(Aim of the task)
Extract the lines that hold the string "this".
# Given entries start
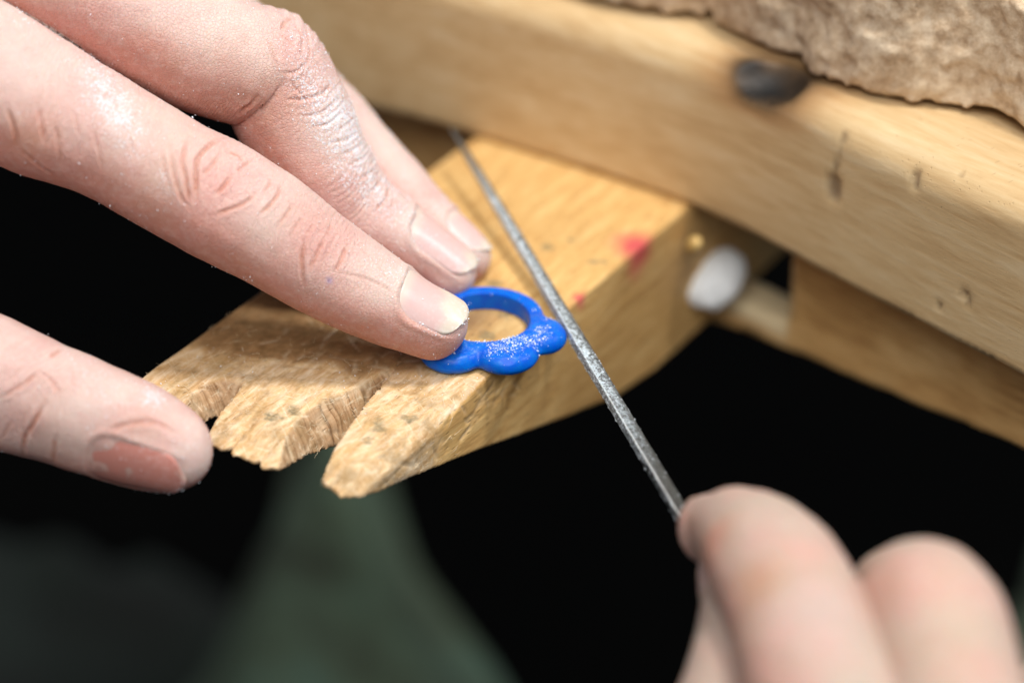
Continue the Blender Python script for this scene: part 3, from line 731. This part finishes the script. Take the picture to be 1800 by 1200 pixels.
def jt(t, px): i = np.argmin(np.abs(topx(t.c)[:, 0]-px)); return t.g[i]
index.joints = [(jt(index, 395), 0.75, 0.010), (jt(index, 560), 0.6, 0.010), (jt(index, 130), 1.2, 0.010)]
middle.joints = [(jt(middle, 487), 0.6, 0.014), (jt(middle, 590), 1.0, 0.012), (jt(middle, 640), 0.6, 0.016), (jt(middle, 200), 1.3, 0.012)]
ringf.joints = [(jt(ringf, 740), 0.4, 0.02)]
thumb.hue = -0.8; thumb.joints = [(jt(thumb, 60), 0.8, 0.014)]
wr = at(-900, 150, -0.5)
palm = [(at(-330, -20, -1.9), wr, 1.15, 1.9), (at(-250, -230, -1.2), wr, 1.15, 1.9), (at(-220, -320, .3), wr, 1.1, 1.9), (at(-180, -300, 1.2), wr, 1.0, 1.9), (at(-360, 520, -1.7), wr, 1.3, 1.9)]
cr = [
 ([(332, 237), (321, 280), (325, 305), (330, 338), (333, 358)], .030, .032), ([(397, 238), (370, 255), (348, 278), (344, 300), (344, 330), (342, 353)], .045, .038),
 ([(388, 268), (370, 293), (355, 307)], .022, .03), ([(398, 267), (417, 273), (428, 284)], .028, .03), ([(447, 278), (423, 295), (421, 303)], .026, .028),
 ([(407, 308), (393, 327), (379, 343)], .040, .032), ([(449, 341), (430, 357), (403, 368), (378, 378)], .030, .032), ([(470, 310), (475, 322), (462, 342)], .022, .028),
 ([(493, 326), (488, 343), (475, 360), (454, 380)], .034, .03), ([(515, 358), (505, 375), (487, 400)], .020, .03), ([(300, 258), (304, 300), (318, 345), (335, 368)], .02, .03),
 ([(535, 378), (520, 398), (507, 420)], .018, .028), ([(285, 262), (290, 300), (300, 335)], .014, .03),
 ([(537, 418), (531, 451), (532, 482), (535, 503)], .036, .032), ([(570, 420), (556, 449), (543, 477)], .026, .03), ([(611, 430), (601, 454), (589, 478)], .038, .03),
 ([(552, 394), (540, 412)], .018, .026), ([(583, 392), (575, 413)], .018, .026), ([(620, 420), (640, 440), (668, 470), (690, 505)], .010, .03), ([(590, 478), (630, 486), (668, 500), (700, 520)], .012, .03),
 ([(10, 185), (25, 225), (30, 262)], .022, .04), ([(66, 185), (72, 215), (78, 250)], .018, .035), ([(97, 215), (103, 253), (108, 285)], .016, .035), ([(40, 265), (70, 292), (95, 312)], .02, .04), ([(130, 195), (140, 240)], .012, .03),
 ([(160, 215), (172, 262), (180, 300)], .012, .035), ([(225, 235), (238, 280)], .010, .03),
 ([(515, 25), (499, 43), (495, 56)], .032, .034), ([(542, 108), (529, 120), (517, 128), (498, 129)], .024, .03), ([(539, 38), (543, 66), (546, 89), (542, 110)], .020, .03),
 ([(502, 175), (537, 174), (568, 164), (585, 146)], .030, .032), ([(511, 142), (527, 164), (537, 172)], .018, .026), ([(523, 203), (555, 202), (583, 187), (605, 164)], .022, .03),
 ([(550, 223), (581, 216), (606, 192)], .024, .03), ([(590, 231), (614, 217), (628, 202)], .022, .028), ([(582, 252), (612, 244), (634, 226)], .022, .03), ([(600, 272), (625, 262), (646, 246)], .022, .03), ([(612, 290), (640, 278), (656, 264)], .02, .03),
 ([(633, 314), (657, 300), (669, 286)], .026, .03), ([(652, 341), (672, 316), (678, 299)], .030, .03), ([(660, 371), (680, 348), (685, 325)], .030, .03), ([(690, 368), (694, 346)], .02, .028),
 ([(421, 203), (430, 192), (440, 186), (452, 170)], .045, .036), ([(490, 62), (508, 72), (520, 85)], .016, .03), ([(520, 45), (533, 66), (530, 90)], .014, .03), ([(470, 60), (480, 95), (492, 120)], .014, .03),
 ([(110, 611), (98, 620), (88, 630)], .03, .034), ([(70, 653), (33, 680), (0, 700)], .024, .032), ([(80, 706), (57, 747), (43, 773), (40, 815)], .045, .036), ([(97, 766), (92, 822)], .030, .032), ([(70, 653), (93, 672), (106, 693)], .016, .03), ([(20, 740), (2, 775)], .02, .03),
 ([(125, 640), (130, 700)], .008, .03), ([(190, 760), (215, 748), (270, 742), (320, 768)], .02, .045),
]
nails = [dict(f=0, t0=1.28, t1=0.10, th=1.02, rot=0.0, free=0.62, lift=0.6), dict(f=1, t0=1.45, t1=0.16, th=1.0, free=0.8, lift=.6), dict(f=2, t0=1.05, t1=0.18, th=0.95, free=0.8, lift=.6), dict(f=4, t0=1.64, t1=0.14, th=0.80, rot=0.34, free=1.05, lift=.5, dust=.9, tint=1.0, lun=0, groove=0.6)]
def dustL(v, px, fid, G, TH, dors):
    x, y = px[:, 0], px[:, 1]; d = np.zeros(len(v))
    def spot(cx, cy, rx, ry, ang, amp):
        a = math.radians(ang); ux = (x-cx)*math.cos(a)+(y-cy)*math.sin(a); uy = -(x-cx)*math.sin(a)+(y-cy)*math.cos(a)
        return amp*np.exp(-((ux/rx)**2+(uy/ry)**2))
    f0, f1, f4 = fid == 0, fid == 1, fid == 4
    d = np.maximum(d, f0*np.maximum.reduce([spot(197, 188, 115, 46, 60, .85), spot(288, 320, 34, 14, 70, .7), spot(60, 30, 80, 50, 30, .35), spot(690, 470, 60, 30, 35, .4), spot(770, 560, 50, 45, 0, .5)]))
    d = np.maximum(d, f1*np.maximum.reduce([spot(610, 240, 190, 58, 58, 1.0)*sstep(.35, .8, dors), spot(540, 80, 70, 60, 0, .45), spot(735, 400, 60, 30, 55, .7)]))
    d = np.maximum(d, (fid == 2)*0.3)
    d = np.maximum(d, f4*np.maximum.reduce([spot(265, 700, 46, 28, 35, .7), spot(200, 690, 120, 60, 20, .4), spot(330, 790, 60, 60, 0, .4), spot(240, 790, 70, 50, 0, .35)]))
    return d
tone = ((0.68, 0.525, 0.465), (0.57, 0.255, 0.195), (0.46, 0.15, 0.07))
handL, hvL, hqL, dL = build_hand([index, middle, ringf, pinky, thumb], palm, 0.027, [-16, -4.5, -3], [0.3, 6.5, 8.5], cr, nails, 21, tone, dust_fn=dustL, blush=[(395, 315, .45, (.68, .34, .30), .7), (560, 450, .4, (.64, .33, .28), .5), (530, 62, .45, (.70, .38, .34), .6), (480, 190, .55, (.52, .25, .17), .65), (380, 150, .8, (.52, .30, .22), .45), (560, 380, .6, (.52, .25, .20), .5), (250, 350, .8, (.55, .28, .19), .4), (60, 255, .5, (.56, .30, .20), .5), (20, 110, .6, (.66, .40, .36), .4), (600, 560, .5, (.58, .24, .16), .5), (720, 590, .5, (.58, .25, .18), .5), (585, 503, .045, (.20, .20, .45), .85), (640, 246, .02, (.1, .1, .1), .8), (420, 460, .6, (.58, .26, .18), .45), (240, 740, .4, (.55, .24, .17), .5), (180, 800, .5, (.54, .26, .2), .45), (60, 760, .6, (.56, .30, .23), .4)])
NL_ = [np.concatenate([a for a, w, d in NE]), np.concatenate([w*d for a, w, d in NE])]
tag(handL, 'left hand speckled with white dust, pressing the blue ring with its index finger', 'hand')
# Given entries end
# Given entries start
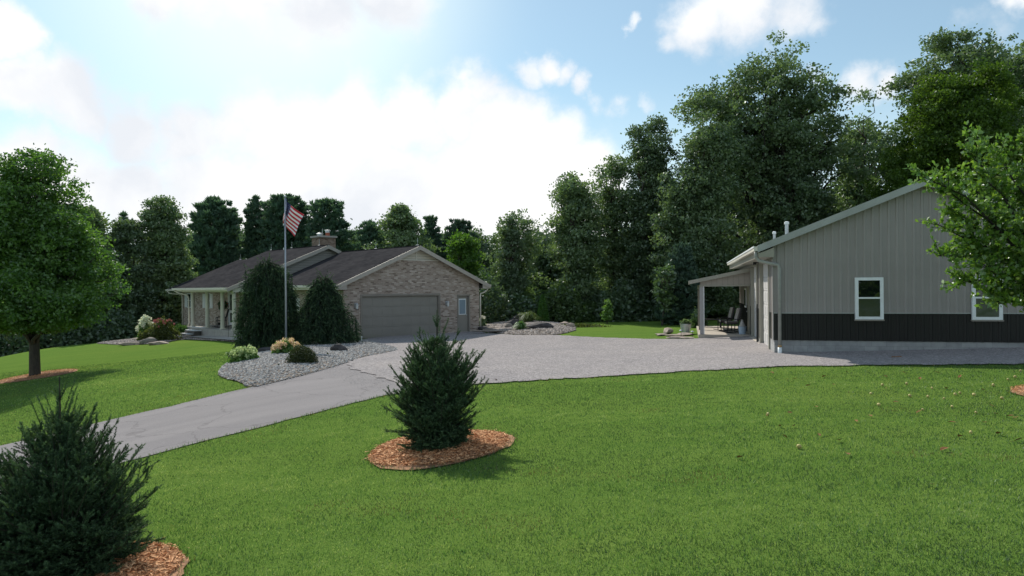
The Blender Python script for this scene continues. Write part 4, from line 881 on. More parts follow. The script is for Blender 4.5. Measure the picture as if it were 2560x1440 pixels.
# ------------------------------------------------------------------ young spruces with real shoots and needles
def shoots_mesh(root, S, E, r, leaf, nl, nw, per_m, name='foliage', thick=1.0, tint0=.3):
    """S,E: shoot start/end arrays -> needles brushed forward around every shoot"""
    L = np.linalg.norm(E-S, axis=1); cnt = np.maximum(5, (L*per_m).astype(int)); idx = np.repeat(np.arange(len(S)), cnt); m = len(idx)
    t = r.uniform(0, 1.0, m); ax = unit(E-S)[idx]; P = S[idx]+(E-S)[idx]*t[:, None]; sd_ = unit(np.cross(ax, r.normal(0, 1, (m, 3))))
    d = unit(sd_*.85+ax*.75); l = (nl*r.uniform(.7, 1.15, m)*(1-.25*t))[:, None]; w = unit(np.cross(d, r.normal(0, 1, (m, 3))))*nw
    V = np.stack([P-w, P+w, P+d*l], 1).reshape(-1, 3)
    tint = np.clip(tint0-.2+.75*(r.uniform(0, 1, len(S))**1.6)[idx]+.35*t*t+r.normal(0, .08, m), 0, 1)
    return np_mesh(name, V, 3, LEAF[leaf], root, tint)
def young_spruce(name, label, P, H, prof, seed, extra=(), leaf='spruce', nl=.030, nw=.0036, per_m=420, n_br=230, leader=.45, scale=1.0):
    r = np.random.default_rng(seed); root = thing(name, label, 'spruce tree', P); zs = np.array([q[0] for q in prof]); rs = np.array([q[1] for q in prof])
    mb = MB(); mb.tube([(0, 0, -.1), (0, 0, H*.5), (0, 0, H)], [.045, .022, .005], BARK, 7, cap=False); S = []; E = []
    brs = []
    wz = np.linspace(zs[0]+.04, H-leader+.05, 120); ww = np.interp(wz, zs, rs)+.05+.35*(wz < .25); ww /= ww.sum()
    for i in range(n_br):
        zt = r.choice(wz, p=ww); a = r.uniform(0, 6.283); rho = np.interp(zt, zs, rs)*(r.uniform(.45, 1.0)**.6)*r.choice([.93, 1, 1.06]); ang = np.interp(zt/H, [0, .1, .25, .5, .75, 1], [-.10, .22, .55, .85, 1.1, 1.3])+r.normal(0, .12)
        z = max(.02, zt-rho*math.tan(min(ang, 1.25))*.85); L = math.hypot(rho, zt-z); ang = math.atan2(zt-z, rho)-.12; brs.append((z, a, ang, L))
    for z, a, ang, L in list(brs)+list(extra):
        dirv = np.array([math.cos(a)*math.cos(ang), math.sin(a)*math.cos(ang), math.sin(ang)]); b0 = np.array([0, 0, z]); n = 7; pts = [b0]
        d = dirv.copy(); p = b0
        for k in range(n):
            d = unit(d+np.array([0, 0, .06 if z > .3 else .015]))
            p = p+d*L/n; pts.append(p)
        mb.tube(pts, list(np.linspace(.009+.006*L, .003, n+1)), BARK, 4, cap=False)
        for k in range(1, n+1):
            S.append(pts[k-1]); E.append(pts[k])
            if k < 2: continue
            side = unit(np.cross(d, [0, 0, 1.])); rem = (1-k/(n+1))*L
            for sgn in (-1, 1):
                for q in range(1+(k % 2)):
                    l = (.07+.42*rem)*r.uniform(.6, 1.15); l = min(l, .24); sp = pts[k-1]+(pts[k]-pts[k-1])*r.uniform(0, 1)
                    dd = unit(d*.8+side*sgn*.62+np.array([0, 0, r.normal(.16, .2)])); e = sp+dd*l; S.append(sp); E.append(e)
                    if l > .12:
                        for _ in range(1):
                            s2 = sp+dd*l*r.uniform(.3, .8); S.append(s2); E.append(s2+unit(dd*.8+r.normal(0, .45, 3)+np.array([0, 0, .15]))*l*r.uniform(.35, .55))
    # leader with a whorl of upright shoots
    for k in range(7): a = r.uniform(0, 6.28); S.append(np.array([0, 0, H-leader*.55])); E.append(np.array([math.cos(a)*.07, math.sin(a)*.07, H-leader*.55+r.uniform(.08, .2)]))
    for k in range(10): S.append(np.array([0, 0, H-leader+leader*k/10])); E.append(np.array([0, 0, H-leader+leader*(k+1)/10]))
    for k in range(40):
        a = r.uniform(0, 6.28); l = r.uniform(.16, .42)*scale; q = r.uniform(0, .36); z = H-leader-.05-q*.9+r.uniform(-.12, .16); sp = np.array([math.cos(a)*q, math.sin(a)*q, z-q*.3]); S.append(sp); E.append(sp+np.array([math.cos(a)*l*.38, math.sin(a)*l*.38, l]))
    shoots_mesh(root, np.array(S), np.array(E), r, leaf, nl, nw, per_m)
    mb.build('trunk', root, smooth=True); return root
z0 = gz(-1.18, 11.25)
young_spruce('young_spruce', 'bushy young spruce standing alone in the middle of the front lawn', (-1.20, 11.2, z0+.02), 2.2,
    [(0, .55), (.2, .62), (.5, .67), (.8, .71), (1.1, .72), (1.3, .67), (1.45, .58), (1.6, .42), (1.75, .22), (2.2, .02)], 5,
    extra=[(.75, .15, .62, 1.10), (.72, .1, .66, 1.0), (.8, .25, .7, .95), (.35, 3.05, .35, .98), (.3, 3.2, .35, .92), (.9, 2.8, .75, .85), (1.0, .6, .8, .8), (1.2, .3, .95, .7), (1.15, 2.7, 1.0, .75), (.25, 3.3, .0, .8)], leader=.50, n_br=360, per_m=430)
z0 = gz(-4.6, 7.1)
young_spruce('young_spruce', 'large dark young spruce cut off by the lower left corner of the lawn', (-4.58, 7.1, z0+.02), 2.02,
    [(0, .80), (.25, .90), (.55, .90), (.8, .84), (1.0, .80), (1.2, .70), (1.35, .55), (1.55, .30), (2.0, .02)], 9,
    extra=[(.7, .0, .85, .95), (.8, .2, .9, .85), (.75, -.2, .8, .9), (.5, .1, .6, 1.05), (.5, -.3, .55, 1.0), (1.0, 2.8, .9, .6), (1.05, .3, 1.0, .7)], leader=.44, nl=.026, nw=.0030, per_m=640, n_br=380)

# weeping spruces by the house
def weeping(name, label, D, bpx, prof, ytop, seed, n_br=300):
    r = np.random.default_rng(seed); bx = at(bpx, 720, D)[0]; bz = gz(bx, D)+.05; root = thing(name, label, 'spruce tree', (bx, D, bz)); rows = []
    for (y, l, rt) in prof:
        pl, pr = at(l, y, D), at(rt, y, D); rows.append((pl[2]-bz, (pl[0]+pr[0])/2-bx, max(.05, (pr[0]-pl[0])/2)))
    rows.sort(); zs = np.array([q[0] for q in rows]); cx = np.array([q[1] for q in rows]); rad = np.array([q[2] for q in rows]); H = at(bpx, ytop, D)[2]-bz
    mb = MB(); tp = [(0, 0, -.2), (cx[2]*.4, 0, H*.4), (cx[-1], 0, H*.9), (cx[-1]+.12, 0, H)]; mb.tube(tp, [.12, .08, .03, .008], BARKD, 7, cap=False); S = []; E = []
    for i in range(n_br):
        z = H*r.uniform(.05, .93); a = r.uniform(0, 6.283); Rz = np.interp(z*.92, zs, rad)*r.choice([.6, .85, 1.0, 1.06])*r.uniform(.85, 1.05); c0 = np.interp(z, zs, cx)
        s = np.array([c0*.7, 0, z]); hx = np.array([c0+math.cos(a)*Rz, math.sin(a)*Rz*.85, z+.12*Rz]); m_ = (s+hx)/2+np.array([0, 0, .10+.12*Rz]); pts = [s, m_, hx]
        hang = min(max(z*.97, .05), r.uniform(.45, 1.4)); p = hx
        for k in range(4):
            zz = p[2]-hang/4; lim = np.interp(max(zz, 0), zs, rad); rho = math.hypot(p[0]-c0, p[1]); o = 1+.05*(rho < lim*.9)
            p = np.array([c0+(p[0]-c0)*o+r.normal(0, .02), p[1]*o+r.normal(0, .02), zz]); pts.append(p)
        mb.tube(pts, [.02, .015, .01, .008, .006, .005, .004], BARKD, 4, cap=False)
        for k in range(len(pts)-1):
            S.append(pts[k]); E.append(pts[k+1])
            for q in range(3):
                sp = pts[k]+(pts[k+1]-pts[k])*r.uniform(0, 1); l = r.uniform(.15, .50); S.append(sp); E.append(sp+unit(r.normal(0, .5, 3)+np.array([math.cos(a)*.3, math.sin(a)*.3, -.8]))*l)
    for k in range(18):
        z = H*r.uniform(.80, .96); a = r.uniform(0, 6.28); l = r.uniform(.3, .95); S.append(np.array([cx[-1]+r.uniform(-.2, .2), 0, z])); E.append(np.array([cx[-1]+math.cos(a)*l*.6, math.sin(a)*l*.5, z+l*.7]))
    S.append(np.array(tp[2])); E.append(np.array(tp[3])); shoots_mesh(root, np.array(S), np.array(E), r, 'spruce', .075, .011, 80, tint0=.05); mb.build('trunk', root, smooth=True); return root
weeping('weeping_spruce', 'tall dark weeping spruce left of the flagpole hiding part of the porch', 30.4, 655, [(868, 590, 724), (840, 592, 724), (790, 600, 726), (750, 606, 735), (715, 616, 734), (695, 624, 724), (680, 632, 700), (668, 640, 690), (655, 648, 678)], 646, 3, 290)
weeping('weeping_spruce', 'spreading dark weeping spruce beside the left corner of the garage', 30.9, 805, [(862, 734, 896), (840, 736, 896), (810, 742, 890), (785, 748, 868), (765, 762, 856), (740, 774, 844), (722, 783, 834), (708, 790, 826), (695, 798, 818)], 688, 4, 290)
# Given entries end
(Full solution)
Continue the Blender Python script for this scene: part 3, from line 731. This part finishes the script. Take the picture to be 1800 by 1200 pixels.
The Blender Python script for this scene continues. Write part 4, from line 881 on. More parts follow. The script is for Blender 4.5. Measure the picture as if it were 2560x1440 pixels.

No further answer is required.